Simple Algorithm time complexity Question

Question

Hi, I am working on an assignment for an intro Datamining course. I am trying to figure out the time complexity of an algorithm (see below)? Is it linear/exponential/log/quadratic/polynominal?

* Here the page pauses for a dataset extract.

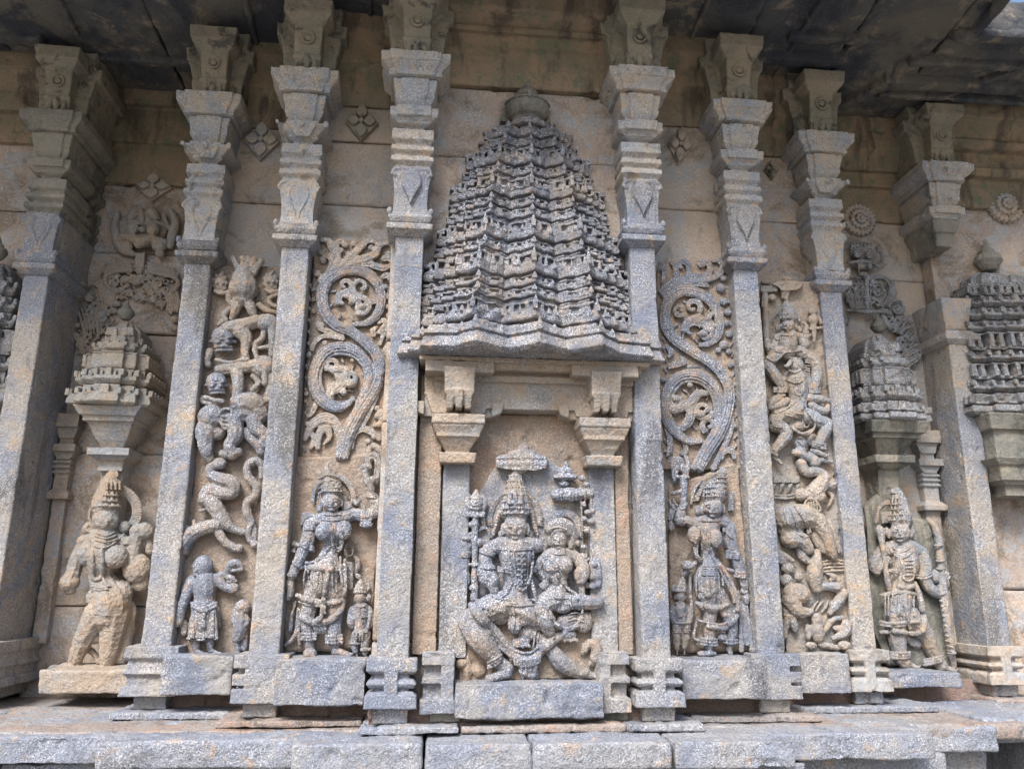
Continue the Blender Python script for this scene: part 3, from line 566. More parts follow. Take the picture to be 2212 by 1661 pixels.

Any tips on how to approach a question like this would be much appreciated

Consider the following algorithm for finding the third smallest element in an array:

• Input: n, a[1..n] - array a of numbers, and n is its size, n>=3
• Output: - return 3rd smallest number
• Temporary variables: b[1..3], t, i

Code:

b[1] = a[1]
b[2] = a[2]
if b[1] > b[2] then t=b[1]; b[1]=b[2];  b[2]=t
b[3] = a[3]
if b[2] > b[3] then t=b[2]; b[2]=b[3]; b[3]=t
if b[1] > b[2] then t=b[1]; b[1]=b[2]; b[2]=t
for (i = 4; i <= n; i = i+1)
  if a[i] < b[3] then b[3] = a[i]
  if b[2] > b[3] then t=b[2]; b[2]=b[3]; b[3]=t
  if b[1] > b[2] then t=b[1]; b[1]=b[2]; b[2]=t
return b[3]

Answer 1

It is linear, as the only inner loop repeats at most n times, and performs only constant time operations.

More specifically

1. b[1] = a[1]
2. b[2] = a[2]
3. if b[1] > b[2] then t=b[1]; b[1]=b[2]; b[2]=t
4. b[3] = a[3]
5. if b[2] > b[3] then t=b[2]; b[2]=b[3]; b[3]=t
6. if b[1] > b[2] then t=b[1]; b[1]=b[2]; b[2]=t
7. for (i = 4; i <= n; i = i+1)
8. | if a[i] < b[3] then
9. | | b[3] = a[i]
10. | | if b[2] > b[3] then t=b[2]; b[2]=b[3]; b[3]=t
11. | | if b[1] > b[2] then t=b[1]; b[1]=b[2]; b[2]=t
12. return b[3]

Lines 1-6 are executed only once and should be constant time. In the context of a single run through the for loop, Lines 8-11 are executed only once, and are all constant time operations; which are then repeated ~n-3 times.

Answer 2

A good rule of thumb is: how many times do you loop over the input?

Answer 3

This is O(n), it is always good to look at what the input is, and see what changes if you were to add another element to the array in this case.

You will find that you will have to scan over the array to find the 3rd smallest element in the array.